Jeninser Completer 2003, Gian Battista von Tscharner, Reichenau, Graubünden
Jeninser Completer 2004, Gian Battista von Tscharner, Reichenau, Graubünden (50-cl.-Flaschen)
G.B. von Tscharner: «Nach der Lese hat die Completermaische einen Säuregehalt von bis zu 19 Gramm pro Liter. Der Wein in der Flasche kommt je nach Jahrgang auf sechs bis acht Gramm Säure pro Liter.»

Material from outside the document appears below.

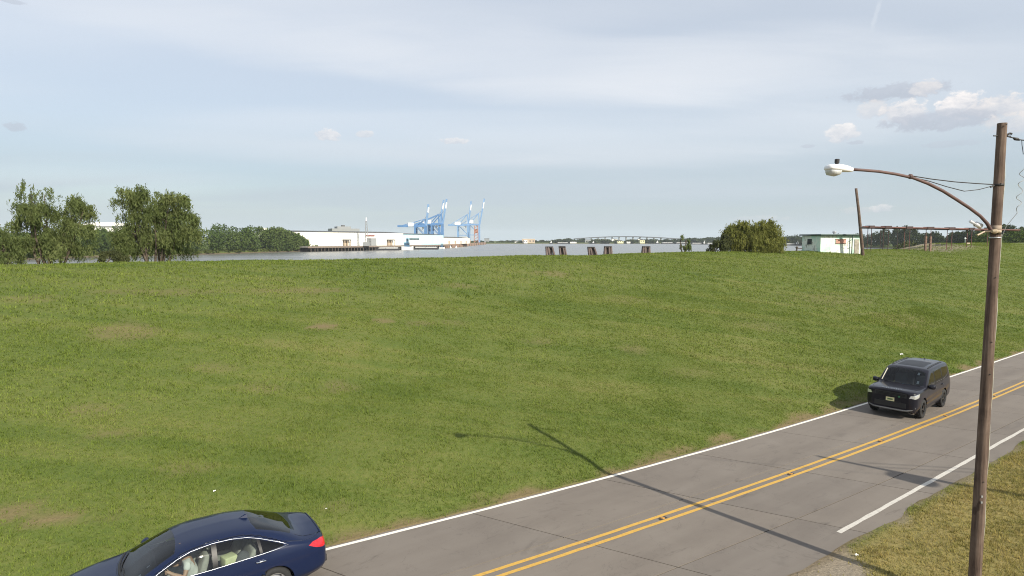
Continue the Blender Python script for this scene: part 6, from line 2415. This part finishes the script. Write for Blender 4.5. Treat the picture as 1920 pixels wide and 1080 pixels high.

Jeninser Completer 1984, Gian Battista von Tscharner, Reichenau, Graubünden
G.B von Tscharner: «Der Wein lag lange auf der Hefe, die zum Beginn der Fassreife ab und zu aufgewirbelt wurde.»
Jeninser Completer 1998, Gian Battista von Tscharner, Reichenau, Graubünden
Jeninser Completer 1989, Gian Battista von Tscharner, Reichenau, Graubünden (50-cl.-Flaschen)
Jeninser Completer 1990, Gian Battista von Tscharner, Reichenau, Graubünden
Einige Stimmen zur eindrücklichen Completerverkostung:
Marie-Thérèse Chappaz, Winzerin in Fully: «Completer ist etwas ganz Besonderes. Ich habe den Wein in Graubünden kennengelernt. Der Wein ist eigenständig, lebendig, hat Persönlichkeit und Energie. Er reift sehr gut. Die Tatsache, dass Completer schon sehr lange auch im Wallis gedeiht, hat mich ermutigt einen halben Hektar von dieser Sorte anzupflanzen.»
Josef-Marie Chanton, Lafnetscha-Produzent in Visp: «Die Degustation war sehr interessant. Es ist spannend zu sehen wie die unterschiedlichen Jahrgänge reifen und dass sich auch 20-jährige Weine gut gehalten haben.»
Corinne Clavien, Kantonsönologin: «Completer ist eine sehr spezielle Sorte. Sie verlangt viel um ein gutes Resultat zu erzielen und sollte vertraulich behandelt werden. Im grossen Sortenspiegel des Kantons Wallis sollte Completer nur von einigen wenigen und wirklich Passionierten Winzern gepflegt werden.»